Sephardim in Berlin

„Para lo pasado no ay remedio“

Reproduktion der Schlüssel von Sevilla aus dem 13. Jahrhundert mit Inschriften in Hebräisch und Arabisch

Als Sephardim bezeichnen sich Menschen jüdischen Glaubens, deren Vorfahren bis zu ihrer Vertreibung durch spanische und portugiesische Christ*innen auf der Ibe­ri­schen Halbinsel leben. Mit dem antijüdischen „Alhambra-Edikt“ von 1492 und der Einführung der Inquisition in Portugal 1531 werden zwei große Verfolgungs­wellen initiiert. Ihnen voraus gehen Zwangs­taufen, religiös motivierte Morde und Pogrome.

Viele Sephardim flüchten in Regionen, die zum Osmanischen Reich gehören. Sie gehen nach Féz, Casablanca, Istanbul, Kairo oder Jerusalem. Andere siedeln sich in Thessaloniki, Venedig, Bordeaux und Livorno, später auch in Ham­burg, London und Amsterdam an. Sephardische Communities entstehen außerdem in Nord- und Süd­amerika, der Karibik und Ende des 19. Jahrhunderts auch in einigen afri­kanischen Ländern, z.B. im Kongo und in Rhodesien, dem heutigen Simbabwe.

Nach Berlin gelangen Sephardim auf verschiedenen Wegen und aus verschiedenen Gründen: im 17. Jahrhundert als Glaubensflüchtlinge aus Wien; im 17. und 18. Jahr­hundert als Händler, Kaufleute, Kunsthandwerker oder höfische Bedienstete aus Hamburg, Prag und den Niederlanden; im 19. und 20. Jahrhundert als Geschäfts­leute, Lehrende oder Arbeitssuchende aus dem Osmanischen Reich. Die erste Ge­ne­ra­tion tür­ki­scher Mi­g­rant*in­nen in West­euro­pa wird über­wie­gend von Juden und Jüd*in­nen ge­stellt.

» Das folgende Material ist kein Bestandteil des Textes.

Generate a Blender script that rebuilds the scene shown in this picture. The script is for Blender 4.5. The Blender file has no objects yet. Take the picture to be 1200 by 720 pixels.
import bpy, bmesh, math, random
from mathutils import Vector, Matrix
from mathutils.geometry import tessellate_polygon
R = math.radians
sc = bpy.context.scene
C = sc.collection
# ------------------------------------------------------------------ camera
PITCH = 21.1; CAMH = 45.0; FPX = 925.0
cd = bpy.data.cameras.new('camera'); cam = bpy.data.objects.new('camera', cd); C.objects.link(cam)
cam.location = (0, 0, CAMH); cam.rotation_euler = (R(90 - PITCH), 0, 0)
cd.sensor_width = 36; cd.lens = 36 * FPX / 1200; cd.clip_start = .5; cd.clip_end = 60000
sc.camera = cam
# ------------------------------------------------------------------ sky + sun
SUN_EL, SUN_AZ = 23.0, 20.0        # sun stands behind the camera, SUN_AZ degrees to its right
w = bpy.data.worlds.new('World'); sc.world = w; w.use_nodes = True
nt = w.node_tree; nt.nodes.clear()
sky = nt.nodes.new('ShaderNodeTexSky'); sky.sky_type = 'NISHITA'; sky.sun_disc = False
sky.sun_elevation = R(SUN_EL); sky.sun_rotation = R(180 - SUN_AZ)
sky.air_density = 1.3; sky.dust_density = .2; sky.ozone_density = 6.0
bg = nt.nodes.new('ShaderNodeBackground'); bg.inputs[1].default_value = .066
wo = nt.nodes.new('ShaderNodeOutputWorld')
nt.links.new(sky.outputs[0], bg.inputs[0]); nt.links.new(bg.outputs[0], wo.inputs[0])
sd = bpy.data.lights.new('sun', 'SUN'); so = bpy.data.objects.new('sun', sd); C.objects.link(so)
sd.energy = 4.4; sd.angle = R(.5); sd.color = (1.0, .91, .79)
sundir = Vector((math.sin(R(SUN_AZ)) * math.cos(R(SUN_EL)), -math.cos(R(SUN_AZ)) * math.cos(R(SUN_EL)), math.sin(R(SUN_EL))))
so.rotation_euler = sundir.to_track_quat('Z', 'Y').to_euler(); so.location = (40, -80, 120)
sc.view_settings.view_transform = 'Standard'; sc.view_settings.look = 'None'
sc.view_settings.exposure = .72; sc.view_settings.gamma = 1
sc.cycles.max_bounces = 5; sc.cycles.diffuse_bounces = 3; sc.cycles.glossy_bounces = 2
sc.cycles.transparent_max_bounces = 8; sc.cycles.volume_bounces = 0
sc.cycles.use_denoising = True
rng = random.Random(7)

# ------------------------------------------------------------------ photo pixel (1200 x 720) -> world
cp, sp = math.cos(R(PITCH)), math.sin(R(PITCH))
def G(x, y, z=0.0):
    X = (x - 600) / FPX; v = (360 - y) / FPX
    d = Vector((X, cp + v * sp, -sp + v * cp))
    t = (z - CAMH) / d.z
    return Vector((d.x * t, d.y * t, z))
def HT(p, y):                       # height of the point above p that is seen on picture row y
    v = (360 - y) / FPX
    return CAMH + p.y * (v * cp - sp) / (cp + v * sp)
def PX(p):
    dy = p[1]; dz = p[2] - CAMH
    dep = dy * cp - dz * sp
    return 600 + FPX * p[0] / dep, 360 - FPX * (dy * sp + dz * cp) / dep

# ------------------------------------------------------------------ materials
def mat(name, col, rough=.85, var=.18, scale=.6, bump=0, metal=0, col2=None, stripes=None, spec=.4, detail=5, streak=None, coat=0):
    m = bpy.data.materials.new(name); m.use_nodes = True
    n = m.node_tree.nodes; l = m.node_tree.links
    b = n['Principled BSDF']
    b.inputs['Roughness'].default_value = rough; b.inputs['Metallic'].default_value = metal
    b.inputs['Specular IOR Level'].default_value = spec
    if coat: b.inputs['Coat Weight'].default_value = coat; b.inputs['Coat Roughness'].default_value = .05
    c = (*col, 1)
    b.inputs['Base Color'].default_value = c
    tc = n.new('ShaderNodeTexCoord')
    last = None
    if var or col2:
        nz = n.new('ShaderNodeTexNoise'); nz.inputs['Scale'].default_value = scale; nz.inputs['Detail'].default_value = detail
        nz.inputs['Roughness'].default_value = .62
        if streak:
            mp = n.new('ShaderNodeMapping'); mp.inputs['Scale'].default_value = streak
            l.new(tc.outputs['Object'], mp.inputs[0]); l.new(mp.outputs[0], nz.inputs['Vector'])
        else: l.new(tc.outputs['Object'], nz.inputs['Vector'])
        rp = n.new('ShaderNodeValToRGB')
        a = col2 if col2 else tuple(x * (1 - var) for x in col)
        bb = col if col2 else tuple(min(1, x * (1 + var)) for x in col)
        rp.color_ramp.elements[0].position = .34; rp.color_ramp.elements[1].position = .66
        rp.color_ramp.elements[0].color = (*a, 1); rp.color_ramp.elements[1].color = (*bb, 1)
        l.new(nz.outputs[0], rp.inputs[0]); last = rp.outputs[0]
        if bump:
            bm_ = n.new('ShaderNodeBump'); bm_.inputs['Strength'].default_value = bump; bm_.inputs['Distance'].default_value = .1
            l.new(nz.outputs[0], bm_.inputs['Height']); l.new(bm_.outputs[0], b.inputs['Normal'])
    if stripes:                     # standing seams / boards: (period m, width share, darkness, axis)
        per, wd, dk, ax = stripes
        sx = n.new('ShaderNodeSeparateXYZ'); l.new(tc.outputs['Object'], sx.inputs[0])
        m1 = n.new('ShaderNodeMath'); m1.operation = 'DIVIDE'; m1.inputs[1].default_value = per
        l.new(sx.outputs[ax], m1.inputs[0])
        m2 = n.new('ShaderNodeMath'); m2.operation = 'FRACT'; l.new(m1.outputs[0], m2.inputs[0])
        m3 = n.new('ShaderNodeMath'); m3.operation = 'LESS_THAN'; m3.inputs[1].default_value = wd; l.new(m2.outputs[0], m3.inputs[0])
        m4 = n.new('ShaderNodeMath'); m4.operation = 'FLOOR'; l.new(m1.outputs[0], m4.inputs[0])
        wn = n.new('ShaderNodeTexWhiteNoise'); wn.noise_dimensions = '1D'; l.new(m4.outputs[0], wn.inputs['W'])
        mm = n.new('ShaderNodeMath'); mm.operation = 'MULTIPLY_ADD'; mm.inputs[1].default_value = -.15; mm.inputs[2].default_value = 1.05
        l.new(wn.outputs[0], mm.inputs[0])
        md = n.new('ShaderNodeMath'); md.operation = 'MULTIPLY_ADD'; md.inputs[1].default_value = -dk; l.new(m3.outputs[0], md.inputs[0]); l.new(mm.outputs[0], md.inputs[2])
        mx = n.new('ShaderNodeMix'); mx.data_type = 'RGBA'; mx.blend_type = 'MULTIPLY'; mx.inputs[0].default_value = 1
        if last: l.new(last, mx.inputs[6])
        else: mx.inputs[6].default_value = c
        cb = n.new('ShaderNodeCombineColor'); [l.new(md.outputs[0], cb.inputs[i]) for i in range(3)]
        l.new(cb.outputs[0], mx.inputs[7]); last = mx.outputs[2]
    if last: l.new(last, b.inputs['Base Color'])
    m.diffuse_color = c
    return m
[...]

Insbesondere die letzte Zuwanderungswelle trägt dazu bei, dass sich in Berlin eine sephardische Community etablieren kann. Doch bereits zuvor treten einzelne se­phar­di­sche Per­­sön­­lich­­kei­ten in Er­schei­nung. Unter ihnen sind Hen­riet­te Julie Herz, geb. de Lemos (1764-1847), Schrift­stellerin und Ini­tia­to­rin eines füh­ren­den Lite­ra­ri­schen Salons, sowie Jeanette Schwerin, geb. Abarbanell (1852- 1899), Frauen­recht­le­rin und Weg­be­rei­te­rin der Sozia­len Arbeit in Deutsch­land.

1905 wird der Israelitisch-Sephardische Verein gegründet. Er zählt 500 Mitglieder. Ihm angeschlossen sind eine private Synagoge und eine Schule in der Lützowstraße 111. Besonderer Wert wird auf die Vermittlung von Kultur und Sprache gelegt; Got­tes­dienste und Unterricht werden auf Ladino abgehalten. Auch über die Grenzen Deutschlands setzen sich Sephardim für eine Stärkung ihrer Kultur ein. Dafür wird 1935 die Union universelle des communautés sépharades in Wien gegründet.

Die nationalsozialistische Herrschaft macht diese frühen transnationalen Be­stre­bungen zunichte. Obwohl sephardische Berliner*innen mit türkischem Pass von der Verfolgung durch die Nazis zunächst verschont bleiben, ist dies – wie die Geschichte der Familie Behar zeigt – nur von kurzer Dauer. Über ihre Schicksale und Lebens­wege ist wenig bekannt. Ebensowenig bekannt ist, dass die meisten Opfer der Shoah in Südosteuropa und Griechenland Sephardim gewesen sind.